Para que o personagem ganhasse tamanha impressão imperiosa, em sequências é possível enxergar Jordan adentrando sua empresa com a câmera posicionada num horizontal formidável, transformando-o subjetivamente num touro ( e sim, estamos falando do animal); em outras ele encarna uma espécie de “pastor” financeiro pregando a motivação aos funcionários, com a fúria nos olhos; em outras ainda tudo vira um circo, em festas dentro da empresa, regadas a bagunça, orgias e dinheiro (conferindo a trama um aspecto nonsense). Detalhes possíveis através de roteiro que tem quebras entre narrador e narrativa, que deixam a experiência mais palpável. Mas a melhor de todas as sequências, a mais emblemática, prova a maturidade dos atores, outrora tão subestimados. Os personagens, tanto de DiCaprio, quanto de Jonah Hill, sofrem ambos uma overdose, em lugares diferentes e é DiCaprio quem, inexplicavelmente, salva o amigo. Em interpretações assustadoras, as melhores de suas carreiras, os dois se contorcem, parecem animais e tiram o fôlego até dos mais valentões.

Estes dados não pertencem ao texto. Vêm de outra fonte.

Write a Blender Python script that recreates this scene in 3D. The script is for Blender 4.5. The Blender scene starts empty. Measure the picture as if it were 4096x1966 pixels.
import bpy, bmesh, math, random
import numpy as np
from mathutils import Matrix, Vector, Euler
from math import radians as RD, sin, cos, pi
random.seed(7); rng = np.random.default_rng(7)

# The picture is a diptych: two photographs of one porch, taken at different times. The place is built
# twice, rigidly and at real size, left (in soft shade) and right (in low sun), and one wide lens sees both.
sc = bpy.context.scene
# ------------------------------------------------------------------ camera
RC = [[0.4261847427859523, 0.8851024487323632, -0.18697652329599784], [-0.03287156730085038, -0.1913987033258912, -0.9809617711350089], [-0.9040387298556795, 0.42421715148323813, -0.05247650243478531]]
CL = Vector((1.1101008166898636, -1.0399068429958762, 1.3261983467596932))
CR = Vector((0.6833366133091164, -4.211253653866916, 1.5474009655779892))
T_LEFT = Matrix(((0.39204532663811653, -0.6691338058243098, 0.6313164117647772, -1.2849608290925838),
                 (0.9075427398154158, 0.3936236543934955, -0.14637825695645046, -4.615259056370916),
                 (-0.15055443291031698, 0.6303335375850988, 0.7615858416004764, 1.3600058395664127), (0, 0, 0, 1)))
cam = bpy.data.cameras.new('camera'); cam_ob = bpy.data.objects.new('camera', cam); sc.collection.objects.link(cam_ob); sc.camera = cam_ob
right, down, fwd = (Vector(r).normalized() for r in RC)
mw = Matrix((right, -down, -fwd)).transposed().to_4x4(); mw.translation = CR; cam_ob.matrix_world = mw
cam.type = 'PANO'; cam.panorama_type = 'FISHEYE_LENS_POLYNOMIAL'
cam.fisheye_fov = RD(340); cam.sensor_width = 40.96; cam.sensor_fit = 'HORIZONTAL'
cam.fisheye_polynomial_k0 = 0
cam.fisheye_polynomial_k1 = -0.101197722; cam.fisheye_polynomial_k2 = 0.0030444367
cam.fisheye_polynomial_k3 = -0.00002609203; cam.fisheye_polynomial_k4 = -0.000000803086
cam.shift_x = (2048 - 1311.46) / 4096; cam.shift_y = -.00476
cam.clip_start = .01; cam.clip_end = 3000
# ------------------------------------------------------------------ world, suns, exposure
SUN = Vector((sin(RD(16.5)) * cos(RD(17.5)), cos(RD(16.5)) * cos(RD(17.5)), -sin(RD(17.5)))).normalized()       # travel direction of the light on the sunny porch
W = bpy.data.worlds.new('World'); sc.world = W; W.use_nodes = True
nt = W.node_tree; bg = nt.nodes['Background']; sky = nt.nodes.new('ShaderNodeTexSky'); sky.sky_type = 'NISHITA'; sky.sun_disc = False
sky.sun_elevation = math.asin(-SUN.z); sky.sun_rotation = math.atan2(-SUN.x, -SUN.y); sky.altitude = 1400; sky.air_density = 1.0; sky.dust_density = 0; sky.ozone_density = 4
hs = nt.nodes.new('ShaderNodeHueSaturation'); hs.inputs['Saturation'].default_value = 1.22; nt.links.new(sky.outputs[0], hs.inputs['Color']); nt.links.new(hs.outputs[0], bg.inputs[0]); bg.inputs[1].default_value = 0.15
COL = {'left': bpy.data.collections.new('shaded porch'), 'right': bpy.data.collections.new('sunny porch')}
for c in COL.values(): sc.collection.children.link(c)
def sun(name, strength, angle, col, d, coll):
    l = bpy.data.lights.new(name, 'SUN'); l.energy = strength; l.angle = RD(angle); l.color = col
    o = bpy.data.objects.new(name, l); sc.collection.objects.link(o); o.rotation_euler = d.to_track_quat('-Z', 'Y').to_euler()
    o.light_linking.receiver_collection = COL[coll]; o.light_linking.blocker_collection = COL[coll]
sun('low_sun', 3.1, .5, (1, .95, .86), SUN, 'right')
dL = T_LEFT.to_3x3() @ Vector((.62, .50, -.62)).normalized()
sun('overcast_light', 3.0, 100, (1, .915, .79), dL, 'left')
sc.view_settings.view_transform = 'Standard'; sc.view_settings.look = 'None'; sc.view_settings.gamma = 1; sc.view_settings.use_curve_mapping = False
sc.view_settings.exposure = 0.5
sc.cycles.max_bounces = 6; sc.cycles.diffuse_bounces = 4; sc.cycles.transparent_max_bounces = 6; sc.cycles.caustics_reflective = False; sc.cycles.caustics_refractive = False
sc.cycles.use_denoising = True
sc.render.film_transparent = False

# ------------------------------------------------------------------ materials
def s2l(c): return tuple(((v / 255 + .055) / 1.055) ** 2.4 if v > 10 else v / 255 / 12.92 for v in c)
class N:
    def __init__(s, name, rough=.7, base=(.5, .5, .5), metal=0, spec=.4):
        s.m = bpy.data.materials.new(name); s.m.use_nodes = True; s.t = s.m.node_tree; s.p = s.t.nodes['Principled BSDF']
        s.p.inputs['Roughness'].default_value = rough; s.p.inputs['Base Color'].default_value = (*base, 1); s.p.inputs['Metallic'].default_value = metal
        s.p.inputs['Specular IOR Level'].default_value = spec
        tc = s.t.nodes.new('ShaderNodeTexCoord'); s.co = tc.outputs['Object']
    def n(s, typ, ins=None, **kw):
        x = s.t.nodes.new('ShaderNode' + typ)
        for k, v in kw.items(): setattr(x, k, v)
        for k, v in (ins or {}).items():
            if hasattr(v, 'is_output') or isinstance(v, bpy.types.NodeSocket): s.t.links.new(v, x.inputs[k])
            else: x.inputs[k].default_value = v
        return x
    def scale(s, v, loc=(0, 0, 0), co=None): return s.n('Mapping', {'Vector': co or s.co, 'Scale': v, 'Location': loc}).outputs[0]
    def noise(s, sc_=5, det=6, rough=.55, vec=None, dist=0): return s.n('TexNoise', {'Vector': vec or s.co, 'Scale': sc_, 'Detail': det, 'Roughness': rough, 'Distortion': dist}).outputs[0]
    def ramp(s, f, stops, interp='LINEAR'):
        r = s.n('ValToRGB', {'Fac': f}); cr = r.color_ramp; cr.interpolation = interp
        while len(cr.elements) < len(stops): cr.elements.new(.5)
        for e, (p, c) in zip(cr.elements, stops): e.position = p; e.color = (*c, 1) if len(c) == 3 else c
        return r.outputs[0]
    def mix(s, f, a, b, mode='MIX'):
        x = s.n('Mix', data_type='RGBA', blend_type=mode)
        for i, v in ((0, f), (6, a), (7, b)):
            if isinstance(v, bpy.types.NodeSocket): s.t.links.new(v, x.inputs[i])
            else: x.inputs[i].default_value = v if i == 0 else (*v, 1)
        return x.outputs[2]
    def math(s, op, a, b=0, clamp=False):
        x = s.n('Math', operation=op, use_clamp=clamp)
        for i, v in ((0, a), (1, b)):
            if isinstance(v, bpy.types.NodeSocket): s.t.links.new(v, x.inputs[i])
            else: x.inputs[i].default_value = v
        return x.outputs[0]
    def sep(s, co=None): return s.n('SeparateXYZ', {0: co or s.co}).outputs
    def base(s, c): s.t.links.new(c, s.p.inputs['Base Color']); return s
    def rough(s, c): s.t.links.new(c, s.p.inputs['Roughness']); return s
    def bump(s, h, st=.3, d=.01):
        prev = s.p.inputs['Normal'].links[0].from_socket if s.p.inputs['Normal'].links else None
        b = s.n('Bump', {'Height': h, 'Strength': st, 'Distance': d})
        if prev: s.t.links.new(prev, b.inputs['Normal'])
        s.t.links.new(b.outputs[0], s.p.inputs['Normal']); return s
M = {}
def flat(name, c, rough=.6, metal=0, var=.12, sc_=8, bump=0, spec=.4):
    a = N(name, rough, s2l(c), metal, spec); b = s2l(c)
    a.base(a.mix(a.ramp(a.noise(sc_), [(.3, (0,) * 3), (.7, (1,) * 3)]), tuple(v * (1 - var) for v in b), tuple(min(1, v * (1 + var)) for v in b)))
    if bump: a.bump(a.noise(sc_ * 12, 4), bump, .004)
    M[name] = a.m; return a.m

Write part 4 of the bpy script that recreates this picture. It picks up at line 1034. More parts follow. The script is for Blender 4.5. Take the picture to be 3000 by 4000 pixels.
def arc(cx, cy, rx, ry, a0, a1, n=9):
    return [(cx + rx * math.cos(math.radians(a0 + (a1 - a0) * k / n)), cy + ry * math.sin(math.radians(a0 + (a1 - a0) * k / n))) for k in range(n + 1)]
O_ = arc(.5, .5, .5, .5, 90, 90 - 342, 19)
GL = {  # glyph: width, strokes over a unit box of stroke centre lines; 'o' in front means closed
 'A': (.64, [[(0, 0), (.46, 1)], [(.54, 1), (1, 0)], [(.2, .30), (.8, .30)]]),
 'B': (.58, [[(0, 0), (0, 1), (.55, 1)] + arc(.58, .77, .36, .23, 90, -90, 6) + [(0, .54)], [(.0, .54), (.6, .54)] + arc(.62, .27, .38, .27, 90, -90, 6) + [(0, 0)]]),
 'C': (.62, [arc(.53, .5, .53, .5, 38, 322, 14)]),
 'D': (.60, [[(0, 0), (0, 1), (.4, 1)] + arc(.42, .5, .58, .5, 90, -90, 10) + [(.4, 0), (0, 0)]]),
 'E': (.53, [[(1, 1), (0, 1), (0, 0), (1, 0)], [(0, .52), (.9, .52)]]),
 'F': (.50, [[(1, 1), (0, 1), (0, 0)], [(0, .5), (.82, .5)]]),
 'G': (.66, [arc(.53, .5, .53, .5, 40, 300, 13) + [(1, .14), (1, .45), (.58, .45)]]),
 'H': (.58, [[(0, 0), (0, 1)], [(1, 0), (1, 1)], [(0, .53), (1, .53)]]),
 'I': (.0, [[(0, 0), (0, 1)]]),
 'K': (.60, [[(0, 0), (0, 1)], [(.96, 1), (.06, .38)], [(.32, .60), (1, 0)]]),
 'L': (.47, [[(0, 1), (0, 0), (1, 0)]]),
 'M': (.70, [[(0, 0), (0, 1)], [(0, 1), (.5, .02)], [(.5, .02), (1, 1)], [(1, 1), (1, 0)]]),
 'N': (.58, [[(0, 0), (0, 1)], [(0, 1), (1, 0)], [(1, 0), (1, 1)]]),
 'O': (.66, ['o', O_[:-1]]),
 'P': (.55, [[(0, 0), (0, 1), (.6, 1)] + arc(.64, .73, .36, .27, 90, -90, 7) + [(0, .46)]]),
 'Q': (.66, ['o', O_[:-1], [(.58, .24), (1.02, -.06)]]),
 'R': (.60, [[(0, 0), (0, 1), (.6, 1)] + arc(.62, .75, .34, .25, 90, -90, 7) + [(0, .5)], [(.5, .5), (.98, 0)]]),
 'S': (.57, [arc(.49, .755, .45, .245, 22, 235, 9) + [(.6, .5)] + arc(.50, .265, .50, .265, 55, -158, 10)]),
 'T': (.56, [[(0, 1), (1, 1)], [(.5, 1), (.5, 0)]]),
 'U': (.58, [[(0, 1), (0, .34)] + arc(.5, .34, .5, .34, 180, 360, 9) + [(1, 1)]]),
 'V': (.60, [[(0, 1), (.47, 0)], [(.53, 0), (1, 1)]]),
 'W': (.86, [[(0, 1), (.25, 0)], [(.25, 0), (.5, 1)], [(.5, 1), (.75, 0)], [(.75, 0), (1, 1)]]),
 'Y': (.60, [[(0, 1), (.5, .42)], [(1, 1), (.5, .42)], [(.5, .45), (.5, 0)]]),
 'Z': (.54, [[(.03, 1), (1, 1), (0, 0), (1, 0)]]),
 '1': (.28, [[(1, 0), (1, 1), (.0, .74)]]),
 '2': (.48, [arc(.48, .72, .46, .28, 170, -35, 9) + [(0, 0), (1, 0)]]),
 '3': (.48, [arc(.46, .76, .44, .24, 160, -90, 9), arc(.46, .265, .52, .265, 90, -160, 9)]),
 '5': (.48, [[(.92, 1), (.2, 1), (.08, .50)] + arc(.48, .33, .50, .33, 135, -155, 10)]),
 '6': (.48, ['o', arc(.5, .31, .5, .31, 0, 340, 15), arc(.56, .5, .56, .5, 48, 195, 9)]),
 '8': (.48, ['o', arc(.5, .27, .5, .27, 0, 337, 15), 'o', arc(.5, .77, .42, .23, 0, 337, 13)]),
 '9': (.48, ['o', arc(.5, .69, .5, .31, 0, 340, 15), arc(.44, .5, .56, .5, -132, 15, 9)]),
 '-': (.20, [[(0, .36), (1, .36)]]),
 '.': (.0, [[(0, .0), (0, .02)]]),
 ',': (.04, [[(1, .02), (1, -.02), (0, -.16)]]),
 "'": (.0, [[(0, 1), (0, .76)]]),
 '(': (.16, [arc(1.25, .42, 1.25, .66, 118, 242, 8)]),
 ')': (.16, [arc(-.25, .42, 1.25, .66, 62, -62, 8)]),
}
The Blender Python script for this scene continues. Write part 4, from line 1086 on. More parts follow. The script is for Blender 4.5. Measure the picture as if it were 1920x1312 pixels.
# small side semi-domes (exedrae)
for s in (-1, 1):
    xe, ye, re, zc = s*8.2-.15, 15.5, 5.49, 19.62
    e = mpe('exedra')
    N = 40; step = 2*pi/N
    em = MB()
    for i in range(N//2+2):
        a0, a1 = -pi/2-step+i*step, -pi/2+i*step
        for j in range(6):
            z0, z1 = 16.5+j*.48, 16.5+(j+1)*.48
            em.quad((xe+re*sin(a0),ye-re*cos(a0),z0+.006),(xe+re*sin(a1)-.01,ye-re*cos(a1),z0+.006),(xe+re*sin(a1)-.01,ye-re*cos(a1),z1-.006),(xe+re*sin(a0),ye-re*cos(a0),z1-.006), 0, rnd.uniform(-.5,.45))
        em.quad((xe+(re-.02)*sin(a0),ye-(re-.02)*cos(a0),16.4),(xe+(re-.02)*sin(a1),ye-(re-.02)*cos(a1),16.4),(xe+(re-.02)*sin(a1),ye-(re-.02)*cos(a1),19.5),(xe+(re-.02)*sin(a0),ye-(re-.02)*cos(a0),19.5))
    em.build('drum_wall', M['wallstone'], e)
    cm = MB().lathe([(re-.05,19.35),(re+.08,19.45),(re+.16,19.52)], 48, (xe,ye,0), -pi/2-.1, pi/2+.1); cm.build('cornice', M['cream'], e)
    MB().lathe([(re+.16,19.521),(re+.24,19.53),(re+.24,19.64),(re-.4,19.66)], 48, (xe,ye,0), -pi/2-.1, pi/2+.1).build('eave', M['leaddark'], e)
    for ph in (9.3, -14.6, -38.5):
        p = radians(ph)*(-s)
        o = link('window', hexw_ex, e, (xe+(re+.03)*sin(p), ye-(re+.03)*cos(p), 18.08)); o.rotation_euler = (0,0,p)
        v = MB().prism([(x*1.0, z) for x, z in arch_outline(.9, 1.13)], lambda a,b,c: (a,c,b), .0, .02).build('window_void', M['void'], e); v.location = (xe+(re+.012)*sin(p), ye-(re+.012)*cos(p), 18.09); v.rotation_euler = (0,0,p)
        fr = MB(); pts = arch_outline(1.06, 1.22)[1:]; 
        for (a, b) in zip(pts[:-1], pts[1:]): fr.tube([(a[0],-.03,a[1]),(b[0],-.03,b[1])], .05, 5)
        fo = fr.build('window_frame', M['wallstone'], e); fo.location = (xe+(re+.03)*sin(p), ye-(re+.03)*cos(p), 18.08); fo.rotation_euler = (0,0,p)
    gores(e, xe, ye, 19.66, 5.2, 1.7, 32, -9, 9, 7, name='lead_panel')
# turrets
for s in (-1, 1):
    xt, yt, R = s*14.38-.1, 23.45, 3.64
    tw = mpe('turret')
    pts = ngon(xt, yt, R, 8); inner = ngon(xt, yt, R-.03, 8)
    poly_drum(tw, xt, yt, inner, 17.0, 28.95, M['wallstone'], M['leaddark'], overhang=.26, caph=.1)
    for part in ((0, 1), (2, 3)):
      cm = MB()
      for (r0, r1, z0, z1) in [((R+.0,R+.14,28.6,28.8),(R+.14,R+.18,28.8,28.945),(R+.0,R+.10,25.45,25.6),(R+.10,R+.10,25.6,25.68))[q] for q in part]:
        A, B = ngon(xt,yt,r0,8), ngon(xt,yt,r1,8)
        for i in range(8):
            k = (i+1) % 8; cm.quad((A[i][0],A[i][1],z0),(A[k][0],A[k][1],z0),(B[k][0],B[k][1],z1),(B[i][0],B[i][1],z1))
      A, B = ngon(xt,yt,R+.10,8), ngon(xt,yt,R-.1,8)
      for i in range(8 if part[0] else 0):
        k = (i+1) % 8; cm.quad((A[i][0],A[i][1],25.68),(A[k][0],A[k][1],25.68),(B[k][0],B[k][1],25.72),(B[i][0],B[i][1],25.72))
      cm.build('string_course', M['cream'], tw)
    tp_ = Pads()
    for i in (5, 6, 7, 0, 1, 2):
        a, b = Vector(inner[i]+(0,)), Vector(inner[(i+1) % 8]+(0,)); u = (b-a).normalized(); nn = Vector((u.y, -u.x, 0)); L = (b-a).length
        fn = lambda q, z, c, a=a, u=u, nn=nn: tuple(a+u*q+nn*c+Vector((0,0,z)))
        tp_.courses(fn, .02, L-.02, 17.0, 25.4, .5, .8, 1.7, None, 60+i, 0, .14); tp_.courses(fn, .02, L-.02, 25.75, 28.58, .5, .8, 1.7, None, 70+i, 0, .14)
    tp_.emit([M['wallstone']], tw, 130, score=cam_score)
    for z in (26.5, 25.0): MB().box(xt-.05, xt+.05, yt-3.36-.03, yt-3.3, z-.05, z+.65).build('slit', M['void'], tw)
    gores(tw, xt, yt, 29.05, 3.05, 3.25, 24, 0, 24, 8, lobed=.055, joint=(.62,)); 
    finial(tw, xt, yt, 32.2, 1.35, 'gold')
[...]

O Lobo de Wall Street surge na temporada de premiações 2014 preenchendo quesitos merecidamente, mas não é o seu ano, embora DiCaprio tenha vencido o Globo de Ouro na categoria de melhor ator em comédia ou musical. Excelente reconhecimento. A verdade é que o filme está ao lado de A Grande Beleza, de Paolo Sorrentino e ao lado de Blue Jasmine, de Woody Allen, ambos da mesma temporada de premiações. Nesse sentido surge como crítica veementemente a cultura do nada, a busca pelo prazer automático, o que é a veia condutora pela qual o personagem de Toni Servillo se questiona no filme de Sorrentino. Vem de encontro também com os traumas, com a grande celeuma, causada pela crise, da qual a personagem de Cate Blanchett também está padecendo no filme de Allen. De todos os jeitos aqui está um Scorsese, num “tour de force” devastador, cujas 3 horas de duração mostram-se fiéis ao ideal da obra literária, mais fiéis ainda ao ser humano retratado e se comunicam com o espectador, afirmando que não poderiam durar menos. Se se comunicam com o espectador então atingem a pretensão de Scorsese que demonstra na obra justamente esse desejo, se identificar com o público. É, na verdade, uma bizarra e prazerosa overdose de Martin Scorsese, que não sabemos quando se repetirá.